Les dissensions civiles ne faisaient pas de trêves sur les bords de l'Arno. Au dire des chroniqueurs, le sang étrusque de Fiesole et le sang romain de Florence n'avaient jamais pu ni se mêler ni s'accommoder. Fondée sous l'invocation du dieu Mars, qui devait à jamais la rendre inexpugnable, l'antique cité païenne n'avait subi qu'en frémissant la loi tardive de saint Jean-Baptiste, et l'idole offensée du dieu, chassé de son temple, se vengeait en soufflant au cœur des Florentins le feu des discordes. Sur les rives d'un fleuve tranquille, entre des collines charmantes où l'abeille faisait son plus doux miel, sous un ciel d'une incomparable sérénité, Florence, retranchée derrière ses murs épais, toute hérissée de tours, de châteaux crénelés qui se défiaient l'un l'autre et provoquaient l'ennemi du dehors, apparaissait au loin dans la campagne, fière et dominatrice.

Après une longue suite de fortunes diverses, favorable un jour au parti guelfe, un jour au parti gibelin, la cité, vers cette époque, restait aux guelfes. Ils y avaient établi le gouvernement populaire. La commune, organisée en corporations armées, souveraine en ses délibérations, mais ombrageuse à l'excès et pleine de ressentiments, avait exclu les grands de presque toutes les magistratures. Elle infligeait, comme un châtiment, la noblesse aux familles qui encouraient sa disgrâce.

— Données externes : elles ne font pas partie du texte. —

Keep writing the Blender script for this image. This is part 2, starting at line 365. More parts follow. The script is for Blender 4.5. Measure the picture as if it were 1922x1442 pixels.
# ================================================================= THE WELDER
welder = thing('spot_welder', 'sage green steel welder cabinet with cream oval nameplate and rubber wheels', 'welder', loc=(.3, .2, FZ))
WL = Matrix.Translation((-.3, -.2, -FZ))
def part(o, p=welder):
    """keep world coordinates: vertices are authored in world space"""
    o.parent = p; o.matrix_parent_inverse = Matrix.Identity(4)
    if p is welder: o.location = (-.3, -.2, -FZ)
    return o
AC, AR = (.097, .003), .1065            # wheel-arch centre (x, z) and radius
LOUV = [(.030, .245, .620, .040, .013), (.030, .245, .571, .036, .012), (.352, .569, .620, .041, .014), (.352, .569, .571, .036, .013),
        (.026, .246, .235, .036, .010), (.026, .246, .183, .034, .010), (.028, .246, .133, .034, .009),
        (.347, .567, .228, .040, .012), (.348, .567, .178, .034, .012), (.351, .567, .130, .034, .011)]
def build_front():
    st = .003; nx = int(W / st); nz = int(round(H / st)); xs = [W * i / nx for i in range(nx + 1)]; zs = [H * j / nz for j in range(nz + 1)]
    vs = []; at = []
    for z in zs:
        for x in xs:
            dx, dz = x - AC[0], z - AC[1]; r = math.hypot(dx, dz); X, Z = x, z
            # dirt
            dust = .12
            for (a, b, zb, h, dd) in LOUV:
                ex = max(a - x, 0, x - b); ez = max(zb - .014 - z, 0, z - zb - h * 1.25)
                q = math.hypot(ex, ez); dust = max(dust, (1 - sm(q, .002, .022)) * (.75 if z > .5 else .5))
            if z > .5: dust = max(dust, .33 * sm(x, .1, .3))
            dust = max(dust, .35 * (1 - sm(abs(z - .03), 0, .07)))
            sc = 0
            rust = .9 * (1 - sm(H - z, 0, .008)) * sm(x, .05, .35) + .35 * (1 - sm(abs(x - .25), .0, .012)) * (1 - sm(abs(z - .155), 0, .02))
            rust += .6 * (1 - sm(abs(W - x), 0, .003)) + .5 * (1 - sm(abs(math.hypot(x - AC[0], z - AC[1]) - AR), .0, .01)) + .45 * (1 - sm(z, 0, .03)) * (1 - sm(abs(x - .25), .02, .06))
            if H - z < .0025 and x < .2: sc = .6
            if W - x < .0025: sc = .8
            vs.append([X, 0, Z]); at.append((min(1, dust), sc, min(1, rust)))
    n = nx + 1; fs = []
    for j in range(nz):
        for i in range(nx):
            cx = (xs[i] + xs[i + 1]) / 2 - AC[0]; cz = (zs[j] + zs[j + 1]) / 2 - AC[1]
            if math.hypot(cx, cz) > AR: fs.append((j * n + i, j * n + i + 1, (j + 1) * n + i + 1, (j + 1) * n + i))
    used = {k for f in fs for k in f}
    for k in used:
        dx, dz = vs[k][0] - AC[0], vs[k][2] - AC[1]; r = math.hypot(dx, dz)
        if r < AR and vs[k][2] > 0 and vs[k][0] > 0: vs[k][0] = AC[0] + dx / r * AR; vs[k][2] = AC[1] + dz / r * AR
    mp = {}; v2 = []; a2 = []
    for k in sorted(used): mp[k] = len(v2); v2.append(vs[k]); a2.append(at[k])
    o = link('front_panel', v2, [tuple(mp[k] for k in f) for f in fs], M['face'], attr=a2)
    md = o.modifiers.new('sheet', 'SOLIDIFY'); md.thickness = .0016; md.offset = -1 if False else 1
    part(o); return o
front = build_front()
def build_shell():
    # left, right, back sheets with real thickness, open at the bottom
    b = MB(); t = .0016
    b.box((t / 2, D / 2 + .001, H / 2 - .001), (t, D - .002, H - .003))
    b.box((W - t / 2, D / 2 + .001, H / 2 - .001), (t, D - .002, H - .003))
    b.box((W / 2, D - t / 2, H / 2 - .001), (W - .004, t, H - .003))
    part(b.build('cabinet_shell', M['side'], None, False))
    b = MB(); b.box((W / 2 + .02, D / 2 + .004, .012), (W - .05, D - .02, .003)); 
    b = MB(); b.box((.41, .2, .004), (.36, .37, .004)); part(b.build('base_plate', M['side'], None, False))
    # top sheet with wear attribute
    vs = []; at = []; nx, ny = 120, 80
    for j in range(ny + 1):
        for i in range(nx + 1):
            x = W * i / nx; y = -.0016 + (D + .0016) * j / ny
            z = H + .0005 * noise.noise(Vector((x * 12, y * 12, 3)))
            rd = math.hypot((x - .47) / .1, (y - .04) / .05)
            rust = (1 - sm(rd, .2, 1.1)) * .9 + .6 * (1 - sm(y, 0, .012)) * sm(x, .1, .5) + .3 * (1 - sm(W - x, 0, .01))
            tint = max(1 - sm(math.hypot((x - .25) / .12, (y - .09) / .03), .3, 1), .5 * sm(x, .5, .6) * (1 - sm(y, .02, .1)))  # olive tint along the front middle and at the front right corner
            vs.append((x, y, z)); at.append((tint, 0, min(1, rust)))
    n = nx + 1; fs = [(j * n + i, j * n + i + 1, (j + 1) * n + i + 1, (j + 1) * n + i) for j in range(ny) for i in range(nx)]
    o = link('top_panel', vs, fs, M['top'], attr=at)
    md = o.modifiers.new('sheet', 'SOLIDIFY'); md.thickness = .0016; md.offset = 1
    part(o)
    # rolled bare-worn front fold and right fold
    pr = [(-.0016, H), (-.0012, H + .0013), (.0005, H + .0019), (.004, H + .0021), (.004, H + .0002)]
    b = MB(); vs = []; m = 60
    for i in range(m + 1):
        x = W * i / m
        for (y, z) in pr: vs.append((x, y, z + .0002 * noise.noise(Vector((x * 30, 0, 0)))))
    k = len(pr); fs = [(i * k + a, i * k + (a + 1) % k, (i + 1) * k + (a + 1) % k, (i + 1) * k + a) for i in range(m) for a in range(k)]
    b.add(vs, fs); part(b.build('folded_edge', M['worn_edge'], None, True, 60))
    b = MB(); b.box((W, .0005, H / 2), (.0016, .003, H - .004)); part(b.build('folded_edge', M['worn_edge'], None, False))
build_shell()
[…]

On devenait noble ou Magnat, Sopra Grande, comme on disait, pour cause d'empoisonnement, de vol, d'inceste. Toute personne noble, si elle voulait se rendre apte au gouvernement de la chose publique, devait renier son ordre en se faisant inscrire dans les corporations sur les registres des arts.

C'est là, sur un registre des arts majeurs (celui des médecins et des apothicaires), que se lisait, de 1297 à 1300, le nom patricien de Dante d'Aldighiero degli Aldighieri, poeta fiorentino.